The Hanged Man of Saint-Pholien

Why was Georges Simenon so great? Is it because he knew 140 pages were enough for a story?

Simenon zips along, creates suspense, and doesn’t begin to tell you what it’s all about until the last twenty pages. It isn’t a guessing game. There’s no twist. He’s simply telling you a story.

Penguin are bringing out a new Maigret translation every month this year. I read The Hanged Man of St Pholien last weekend. You could say “this story is about a man who can’t let go and starts to ruin the lives of his friends who could.” But you don’t need to. While there may be that idea in there at the end, it doesn’t need to be brought out.

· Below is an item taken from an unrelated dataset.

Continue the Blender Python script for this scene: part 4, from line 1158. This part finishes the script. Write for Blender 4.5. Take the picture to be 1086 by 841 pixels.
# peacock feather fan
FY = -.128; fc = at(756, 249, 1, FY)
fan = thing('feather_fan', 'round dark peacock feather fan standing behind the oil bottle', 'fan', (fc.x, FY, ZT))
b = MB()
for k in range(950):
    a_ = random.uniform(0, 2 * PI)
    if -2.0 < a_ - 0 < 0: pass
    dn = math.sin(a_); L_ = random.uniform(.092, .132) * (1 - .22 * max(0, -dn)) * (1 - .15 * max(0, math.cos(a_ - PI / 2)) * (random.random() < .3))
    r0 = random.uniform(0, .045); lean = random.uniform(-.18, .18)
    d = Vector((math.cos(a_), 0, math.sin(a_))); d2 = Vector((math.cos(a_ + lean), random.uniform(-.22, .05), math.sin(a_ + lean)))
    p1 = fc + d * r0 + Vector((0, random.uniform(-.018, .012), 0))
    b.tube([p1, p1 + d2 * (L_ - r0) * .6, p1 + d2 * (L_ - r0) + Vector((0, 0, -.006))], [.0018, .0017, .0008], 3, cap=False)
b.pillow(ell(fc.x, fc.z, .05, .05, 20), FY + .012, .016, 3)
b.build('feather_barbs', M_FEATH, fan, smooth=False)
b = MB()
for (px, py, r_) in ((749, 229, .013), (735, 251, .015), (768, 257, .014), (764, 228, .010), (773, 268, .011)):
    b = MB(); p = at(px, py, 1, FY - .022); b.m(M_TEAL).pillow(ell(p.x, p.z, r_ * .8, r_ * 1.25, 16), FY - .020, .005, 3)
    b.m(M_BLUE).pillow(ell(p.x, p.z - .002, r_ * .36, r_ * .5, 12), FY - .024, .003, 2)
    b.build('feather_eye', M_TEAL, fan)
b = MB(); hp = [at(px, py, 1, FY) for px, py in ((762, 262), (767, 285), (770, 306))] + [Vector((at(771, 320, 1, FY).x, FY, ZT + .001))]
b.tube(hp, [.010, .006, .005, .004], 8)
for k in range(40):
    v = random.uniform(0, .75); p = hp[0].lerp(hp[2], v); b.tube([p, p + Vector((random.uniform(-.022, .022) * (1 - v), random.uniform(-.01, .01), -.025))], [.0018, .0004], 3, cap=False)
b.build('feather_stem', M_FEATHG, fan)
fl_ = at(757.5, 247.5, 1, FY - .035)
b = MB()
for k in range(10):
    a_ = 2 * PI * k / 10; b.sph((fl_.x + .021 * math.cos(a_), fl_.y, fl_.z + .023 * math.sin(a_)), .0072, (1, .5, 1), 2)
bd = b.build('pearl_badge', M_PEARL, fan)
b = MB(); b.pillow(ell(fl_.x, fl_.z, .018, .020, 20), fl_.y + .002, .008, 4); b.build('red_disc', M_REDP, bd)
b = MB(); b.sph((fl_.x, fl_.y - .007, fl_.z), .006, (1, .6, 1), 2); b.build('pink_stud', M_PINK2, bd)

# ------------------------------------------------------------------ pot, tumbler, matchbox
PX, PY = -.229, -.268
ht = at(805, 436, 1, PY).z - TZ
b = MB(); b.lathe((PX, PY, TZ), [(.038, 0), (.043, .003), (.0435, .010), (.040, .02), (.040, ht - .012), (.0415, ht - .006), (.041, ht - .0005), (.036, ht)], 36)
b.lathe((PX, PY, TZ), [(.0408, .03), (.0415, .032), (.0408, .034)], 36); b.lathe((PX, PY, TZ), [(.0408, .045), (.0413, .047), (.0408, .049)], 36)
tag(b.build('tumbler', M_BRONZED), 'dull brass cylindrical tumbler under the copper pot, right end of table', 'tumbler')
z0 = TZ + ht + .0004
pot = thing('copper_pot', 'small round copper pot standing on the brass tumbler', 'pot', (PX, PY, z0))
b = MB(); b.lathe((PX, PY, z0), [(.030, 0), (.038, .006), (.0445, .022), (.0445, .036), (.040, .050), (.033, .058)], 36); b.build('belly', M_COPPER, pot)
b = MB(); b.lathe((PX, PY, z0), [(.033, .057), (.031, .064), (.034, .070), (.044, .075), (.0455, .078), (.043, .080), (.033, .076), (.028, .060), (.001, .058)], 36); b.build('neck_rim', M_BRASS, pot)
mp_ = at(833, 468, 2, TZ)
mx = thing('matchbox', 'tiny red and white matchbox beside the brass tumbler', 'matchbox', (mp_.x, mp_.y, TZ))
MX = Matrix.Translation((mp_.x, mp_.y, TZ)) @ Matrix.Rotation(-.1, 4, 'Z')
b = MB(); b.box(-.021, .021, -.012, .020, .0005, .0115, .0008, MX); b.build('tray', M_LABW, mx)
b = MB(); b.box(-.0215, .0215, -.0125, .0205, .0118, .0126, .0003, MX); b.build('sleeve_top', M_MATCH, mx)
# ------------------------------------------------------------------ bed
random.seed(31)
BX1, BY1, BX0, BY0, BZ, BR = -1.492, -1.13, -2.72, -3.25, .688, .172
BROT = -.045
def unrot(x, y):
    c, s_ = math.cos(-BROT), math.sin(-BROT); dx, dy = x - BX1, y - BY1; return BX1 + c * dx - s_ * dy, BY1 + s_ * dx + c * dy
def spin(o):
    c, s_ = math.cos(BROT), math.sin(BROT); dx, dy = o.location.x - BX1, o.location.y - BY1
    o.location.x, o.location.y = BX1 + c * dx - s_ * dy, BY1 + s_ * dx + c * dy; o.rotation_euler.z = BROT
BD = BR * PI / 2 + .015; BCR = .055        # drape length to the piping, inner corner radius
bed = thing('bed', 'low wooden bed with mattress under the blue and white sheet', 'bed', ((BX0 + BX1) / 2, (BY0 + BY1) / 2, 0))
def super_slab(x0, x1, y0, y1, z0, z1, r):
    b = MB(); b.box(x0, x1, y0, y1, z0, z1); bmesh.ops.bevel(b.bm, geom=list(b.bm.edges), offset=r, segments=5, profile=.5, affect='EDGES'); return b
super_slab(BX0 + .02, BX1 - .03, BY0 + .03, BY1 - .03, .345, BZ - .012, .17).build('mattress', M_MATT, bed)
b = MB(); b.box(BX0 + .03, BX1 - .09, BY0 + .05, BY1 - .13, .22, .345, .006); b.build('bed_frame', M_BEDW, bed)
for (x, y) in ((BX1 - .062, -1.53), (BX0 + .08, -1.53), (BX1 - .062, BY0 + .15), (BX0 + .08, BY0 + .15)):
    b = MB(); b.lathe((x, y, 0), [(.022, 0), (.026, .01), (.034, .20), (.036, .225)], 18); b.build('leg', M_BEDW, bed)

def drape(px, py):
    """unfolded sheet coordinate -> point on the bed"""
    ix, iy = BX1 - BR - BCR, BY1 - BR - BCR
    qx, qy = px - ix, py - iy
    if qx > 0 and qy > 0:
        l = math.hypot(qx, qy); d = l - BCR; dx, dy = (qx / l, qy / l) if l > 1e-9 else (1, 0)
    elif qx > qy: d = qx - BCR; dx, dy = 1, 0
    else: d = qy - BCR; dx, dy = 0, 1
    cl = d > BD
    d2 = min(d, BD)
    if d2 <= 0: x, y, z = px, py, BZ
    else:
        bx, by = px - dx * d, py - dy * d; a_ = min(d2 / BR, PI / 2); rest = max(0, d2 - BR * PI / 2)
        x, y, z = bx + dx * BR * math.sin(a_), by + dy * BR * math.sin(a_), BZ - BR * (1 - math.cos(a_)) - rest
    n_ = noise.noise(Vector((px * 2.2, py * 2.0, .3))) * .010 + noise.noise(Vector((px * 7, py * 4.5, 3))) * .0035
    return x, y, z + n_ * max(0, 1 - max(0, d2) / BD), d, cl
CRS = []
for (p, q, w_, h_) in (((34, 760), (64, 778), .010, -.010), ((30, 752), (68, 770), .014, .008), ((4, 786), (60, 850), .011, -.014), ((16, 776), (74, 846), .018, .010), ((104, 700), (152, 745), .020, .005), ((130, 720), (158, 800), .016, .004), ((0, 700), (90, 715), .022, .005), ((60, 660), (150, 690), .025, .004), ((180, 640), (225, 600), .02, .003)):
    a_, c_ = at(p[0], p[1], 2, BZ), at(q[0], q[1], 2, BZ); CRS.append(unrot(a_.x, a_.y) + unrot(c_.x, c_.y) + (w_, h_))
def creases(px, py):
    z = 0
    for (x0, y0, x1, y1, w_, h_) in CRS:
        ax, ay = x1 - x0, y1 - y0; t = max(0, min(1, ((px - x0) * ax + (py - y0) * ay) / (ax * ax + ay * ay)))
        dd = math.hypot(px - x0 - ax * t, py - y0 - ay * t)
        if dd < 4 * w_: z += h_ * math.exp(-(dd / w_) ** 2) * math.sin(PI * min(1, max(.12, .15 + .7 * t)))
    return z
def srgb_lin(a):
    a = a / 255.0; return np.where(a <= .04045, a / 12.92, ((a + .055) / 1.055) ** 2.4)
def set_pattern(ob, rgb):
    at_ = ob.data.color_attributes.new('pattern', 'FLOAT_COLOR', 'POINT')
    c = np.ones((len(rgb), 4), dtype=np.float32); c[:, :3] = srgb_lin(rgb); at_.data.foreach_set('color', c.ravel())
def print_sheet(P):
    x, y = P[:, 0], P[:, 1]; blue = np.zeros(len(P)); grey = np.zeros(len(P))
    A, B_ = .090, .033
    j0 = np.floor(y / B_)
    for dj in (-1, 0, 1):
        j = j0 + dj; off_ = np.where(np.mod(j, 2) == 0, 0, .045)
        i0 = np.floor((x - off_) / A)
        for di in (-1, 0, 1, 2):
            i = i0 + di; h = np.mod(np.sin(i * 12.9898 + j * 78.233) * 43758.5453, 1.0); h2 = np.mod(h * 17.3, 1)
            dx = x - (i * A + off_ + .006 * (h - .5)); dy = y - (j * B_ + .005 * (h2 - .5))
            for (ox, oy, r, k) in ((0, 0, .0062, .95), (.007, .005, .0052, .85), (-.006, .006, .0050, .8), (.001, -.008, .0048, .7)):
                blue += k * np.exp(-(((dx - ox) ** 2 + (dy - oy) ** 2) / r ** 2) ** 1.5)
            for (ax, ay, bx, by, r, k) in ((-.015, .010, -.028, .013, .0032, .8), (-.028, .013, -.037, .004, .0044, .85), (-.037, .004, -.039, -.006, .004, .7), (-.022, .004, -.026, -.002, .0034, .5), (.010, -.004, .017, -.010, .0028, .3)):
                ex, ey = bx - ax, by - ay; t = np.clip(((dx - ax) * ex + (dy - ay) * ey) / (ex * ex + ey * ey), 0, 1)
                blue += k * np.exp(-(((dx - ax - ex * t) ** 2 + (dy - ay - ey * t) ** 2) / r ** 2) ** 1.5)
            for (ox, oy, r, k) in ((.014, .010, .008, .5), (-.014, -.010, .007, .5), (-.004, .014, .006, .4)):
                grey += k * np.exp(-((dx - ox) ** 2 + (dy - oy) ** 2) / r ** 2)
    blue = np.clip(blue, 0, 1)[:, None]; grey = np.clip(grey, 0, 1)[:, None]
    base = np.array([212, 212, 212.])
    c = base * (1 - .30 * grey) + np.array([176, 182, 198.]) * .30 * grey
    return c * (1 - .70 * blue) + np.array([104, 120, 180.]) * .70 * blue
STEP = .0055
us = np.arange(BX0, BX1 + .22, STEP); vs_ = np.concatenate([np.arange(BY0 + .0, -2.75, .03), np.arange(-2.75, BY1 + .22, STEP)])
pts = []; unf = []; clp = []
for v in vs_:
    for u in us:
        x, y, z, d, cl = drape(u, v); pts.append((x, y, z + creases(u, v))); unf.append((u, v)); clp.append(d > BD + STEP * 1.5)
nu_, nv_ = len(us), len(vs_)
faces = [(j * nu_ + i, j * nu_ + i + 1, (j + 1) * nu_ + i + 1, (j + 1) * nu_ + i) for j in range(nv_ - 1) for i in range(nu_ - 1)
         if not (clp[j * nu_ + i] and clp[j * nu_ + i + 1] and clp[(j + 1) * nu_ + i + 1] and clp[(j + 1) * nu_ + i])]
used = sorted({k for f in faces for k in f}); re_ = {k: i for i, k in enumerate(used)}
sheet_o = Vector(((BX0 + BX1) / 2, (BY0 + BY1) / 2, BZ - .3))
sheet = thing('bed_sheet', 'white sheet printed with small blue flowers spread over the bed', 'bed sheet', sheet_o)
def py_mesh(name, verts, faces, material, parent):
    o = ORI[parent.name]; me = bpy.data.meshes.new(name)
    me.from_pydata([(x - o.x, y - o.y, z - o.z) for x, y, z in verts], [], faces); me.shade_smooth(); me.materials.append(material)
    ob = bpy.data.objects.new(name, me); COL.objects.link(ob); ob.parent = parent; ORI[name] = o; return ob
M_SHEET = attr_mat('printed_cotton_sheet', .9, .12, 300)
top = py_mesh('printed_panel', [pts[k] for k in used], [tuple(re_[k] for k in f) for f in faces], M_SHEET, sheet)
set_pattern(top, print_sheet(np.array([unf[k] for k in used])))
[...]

There’s no effort to be literary and “uncover a story of universal value.” All the effort is right where it should be: in the story itself, and in the pacing.

Simenon wrote the book in 1930, and there’s some pleasure in noticing that it might say something about a man that he drives his own car (as opposed to a chauffeur doing it for him); some pleasure in hearing that the Rue de Lappe, which is near the Bastille and now full of tourist bars, was lined with squalid housing and accordion-band dance halls, an area “frequented by drifters, immigrants, tarts and the chronically unemployed;” and some pleasure in knowing that back then, if you went into a large brasserie teeming with people you could expect “the tireless efforts of a Viennese orchestra” along with the clinking of beer mugs. Back then in crowded cafés people played cards and the three billiard tables were always in use.

This is also a world where a man smoking a meerschaum pipe is “a symbol of peace and joie de vivre.” A world it’s enjoyable to enter.